What is a knitting bowl?

In this article I demonstrate carving clay leaf patterns into knitting bowls. They are bowls used by knitters and crocheters to hold balls of yarn whilst working. This stops them rolling all over the place whilst the knitting needles are flying! Most knitting bowl designs have some sort of cutaway that allows the yarn to be threaded through. This means different projects can be done using the same bowl.

How I carve clay to create my knitting bowls

I have made a few different designs of knitting bowls in the past. This time I had the idea of a tree branch hanging down from the rim of the bowl.

To begin with I checked my weights and size guide from previous knitting bowls I’ve made. From this I kneaded a few lumps of 1.3kg clay. I prefer to make knitting bowls on bats so once a pad was thrown I attached my first bat. The bowls are thrown to 5″ heigh and 7″ wide, and they were trimmed at a later stage. I think it’s important to get a light weight in these pots as they could potentially be sat on a knitters knee.

I have tried to create a nice long branch decoration whilst considering the stresses on the clay. Removing too much clay at the wrong places could result in collapse during drying or firing.

I’ve had a problem with the rim of the bowl going out of line at the cutaway section during drying in the past. To combat this I’ve attached little balls of clay on the top of the rim where the cutaway begins.

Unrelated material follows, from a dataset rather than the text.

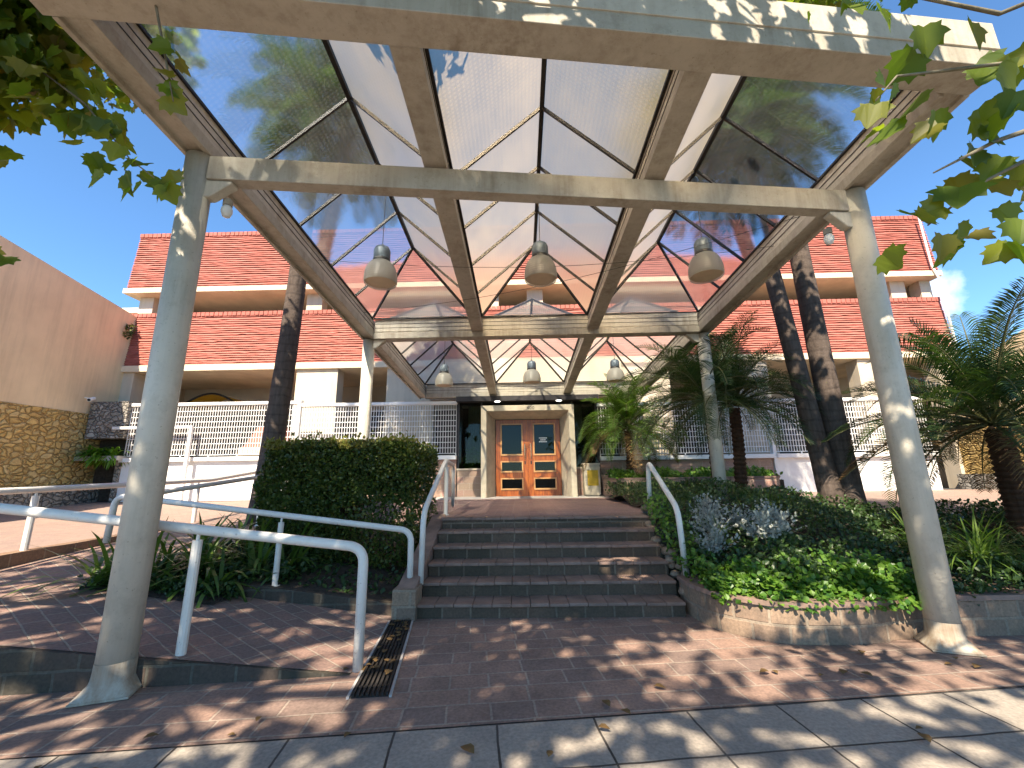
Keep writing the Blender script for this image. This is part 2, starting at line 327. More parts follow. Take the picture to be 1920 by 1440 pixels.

These keep the separated sections inline during drying, and are easily lifted off once dry.

During trimming and carving I’ve realised the weight of clay is a little generous for the thrown sizes. I will adjust my spreadsheet and use a bit less clay next time.

A new tool for carving clay

Previously I have used a variety of knives to carve clay with. I have even used a fish knife from the kitchen as it had a thin flexible blade. They have all been lacking in sharpness, and the handles a little cumbersome for intricate work.

I decided to treat myself to a proper scalpel type craft knife. It has a thin round handle that twists nicely in use, and replaceable blades. So far I have been very happy using it, though I could do with more practice to become a proficient carver.